Lors d'une conférence de presse, un journaliste demanda au président d'où venait cet argent. Iouchtchenko explosa devant les caméras et traita l'impudent de «tueur à gages». Cela relança le scandale. Des journaux se répandirent sur les frasques de «monsieur fils» (ses dîners fins dans les restaurants les plus chers, son portable à 4000 euros). Iouchtchenko prétendit que son fils de 19 ans se payait tout cela en travaillant à mi-temps.

Dans un pays où, même pour un travail à plein temps avec un trop-plein d'heures supplémentaires, les salaires ne dépassent pas 150euros par mois pour l'immense majorité des gens, l'explication sonnait comme une provocation.

Tout est bon à prendre

Alors, pour clouer le bec à «ceux qui tentent de calculer les revenus» de ce rejeton doré, l'ex-chef du service juridique de la campagne présidentielle de Iouchtchenko se dévoua. Devenu responsable de l'administration fiscale, cet individu affirma qu'ayant détenu «les droits d'auteur de toutes les marques de la révolution orange», il les avait remis «personnellement» à Iouchtchenko junior. Des experts confirmèrent qu'on pouvait estimer ces droits - sur tout un bric-à-brac de tasses, T-shirts, cache-nez, fanions, bonnets, frappés de logos et slogans de la «révolution orange», qui se vendent dans la rue, des magasins, les halls de gare et aéroports - à 100 millions de dollars!

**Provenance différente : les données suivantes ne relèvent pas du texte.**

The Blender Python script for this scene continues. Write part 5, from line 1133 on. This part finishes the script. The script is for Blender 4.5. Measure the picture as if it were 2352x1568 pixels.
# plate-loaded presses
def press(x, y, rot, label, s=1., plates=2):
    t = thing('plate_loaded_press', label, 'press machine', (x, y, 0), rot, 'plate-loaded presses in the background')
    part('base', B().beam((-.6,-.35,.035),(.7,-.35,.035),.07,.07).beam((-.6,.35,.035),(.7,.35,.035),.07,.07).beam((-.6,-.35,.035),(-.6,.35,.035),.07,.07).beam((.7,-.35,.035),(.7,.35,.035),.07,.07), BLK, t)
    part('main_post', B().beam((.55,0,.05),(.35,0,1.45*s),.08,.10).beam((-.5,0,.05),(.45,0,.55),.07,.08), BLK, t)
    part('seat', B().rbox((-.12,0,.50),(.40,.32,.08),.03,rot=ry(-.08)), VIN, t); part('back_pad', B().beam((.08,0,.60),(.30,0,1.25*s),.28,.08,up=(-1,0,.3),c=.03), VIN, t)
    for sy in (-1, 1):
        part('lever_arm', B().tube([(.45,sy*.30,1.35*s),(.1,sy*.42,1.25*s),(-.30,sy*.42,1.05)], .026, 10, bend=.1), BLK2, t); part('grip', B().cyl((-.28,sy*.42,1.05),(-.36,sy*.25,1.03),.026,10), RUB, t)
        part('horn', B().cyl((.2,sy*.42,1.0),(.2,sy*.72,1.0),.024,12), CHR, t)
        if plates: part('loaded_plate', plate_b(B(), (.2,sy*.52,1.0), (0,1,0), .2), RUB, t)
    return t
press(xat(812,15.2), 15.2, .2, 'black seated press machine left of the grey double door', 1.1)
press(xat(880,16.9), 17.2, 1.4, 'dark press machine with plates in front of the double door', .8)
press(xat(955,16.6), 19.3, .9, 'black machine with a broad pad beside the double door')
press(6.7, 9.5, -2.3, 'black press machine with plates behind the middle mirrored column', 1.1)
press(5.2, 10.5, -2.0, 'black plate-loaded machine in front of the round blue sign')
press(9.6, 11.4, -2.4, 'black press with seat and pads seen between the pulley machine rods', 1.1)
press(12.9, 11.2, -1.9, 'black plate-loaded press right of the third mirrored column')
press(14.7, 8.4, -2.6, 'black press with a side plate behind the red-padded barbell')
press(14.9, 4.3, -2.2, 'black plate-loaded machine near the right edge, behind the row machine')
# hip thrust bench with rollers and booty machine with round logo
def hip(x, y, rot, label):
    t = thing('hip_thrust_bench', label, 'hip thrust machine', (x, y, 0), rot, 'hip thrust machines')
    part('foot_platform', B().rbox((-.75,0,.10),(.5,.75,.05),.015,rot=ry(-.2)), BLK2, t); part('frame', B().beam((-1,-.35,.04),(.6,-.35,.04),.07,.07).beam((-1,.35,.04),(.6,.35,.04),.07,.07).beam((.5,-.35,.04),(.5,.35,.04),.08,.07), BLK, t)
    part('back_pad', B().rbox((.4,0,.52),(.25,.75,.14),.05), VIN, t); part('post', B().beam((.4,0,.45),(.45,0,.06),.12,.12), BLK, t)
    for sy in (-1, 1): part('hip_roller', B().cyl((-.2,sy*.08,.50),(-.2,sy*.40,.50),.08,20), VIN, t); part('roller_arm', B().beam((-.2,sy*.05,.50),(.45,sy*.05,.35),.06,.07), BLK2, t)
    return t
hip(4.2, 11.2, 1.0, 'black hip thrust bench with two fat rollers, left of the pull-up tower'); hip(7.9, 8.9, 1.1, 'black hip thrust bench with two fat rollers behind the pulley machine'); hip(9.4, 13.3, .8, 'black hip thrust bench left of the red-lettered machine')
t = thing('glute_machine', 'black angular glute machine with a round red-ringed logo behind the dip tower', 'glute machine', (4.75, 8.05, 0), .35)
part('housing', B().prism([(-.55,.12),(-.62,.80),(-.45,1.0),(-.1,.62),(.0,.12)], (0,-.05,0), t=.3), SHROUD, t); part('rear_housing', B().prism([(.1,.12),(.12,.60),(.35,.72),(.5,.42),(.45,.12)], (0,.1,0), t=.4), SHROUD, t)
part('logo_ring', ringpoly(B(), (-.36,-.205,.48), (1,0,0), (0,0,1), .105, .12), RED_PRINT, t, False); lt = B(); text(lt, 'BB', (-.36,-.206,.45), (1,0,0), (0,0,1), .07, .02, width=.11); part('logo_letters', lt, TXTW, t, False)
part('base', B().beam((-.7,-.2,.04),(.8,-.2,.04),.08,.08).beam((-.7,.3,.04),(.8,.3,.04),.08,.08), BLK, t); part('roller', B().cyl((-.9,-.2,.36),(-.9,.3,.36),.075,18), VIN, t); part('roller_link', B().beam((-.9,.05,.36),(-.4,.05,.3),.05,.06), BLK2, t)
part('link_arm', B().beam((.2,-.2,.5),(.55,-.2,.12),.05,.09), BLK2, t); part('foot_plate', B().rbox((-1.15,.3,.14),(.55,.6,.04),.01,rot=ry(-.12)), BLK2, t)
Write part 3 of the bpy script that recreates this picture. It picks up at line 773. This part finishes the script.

Le fils du président avait largement de quoi s'offrir sa BMW et faire le plein pendant des siècles. Quant à la population, et d'abord sa fraction qui a soutenu la «révolution orange», elle peut légitimement se sentir flouée. En tout cas, elle a de quoi être écoeurée par les agissements de tous ces hauts bureaucrates. Quelle que soit la couleur dont ces gens s'affublent pour monter à l'assaut du pouvoir, une fois la victoire emportée, ils n'ont rien de plus pressé, comme le déclarait une sociologue citée par un quotidien ukrainien, que de «privatiser à leur profit une révolution populaire».